Jam 11 pas, pintu gereja ditutup dan Pastor Simon yang asli Tiongkok memimpin misa minggu ini.
Sungguh suatu perasaan bahagia yang tidak akan terlupakan bisa ikut hadir misa di salah satu gereja yang berdiri di tanah Cina Daratan, dan umat Katoliknya diperkirakan hanya 6 juta jiwa (Pew Research Center, 2020).
Para WNI yang bekerja dan kuliah di Beijing banyak yang menjadi pengurus gereja ini, terutama ikut terlibat dalam misa dalam bahasa Inggris.
Misa berlangsung dengan khidmat, dan akhirnya Pastor Simon sedikit memberikan sepatah dua kata kepada seorang warga Indonesia yang akan kembali ke tanah air, dan berterima kasih karena selama ini sudah banyak membantu kegiatan pastoral.
Selesai misa, saya bertemu dengan 2 WNI yang sedang dikirim sebuah perusahaan dari Morowali untuk memperdalam bahasa Mandarin di Beijing, dan sempat berbincang tentang keadaan umat Katolik di Beijing.
Ia mengatakan bahwa untuk urusan hak beribadah, mereka sangatlah dilindungi oleh pemerintah Tiongkok.
Di Beijing sendiri berdiri 4 gereja Katolik di empat penjuru mata angin: Gereja Barat, Timur, Utara, dan Selatan. Sungguh penamaan yang unik, mengikuti arah mata angin.
Layanan misa juga tersedia dalam bahasa Mandarin dan Inggris.
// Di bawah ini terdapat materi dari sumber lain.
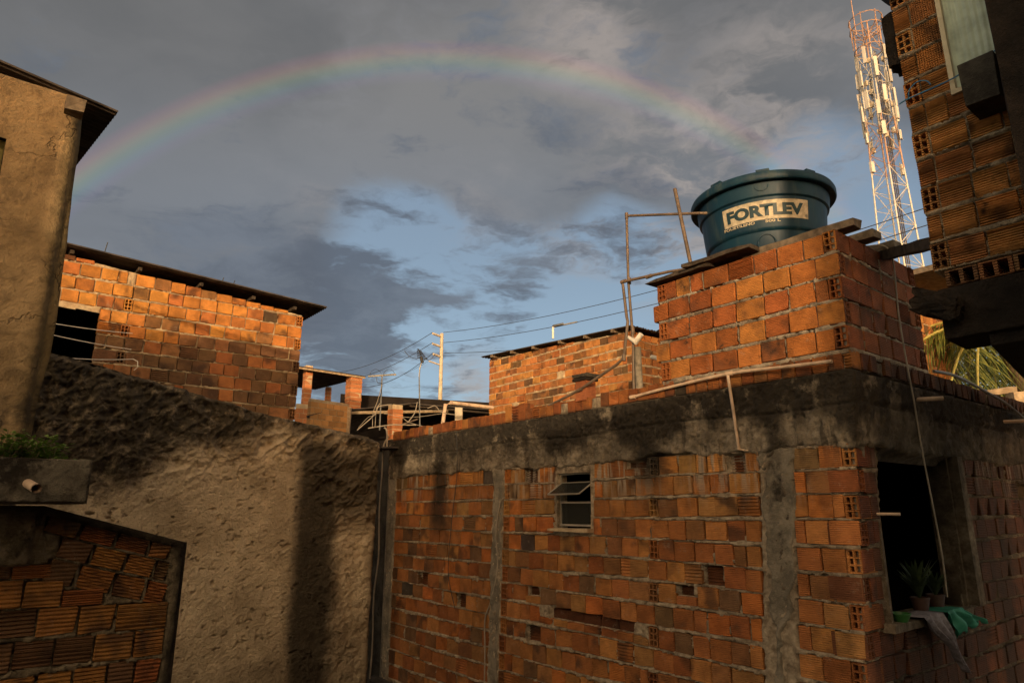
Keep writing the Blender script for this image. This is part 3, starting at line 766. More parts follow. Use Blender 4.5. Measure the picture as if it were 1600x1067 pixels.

Bahkan jika ada perayaan besar seperti Natal dan Paskah, maka para petugas kepolisian dan keamanan akan turun menjaga kelancaran misa.
Teman saya dari Morowali tersebut juga menyarankan agar anak saya, yang kebetulan sedang belajar di Beijing, agar nantinya menghadiri misa dalam bahasa Mandarin dan mengunjungi 3 gereja lainnya di Beijing.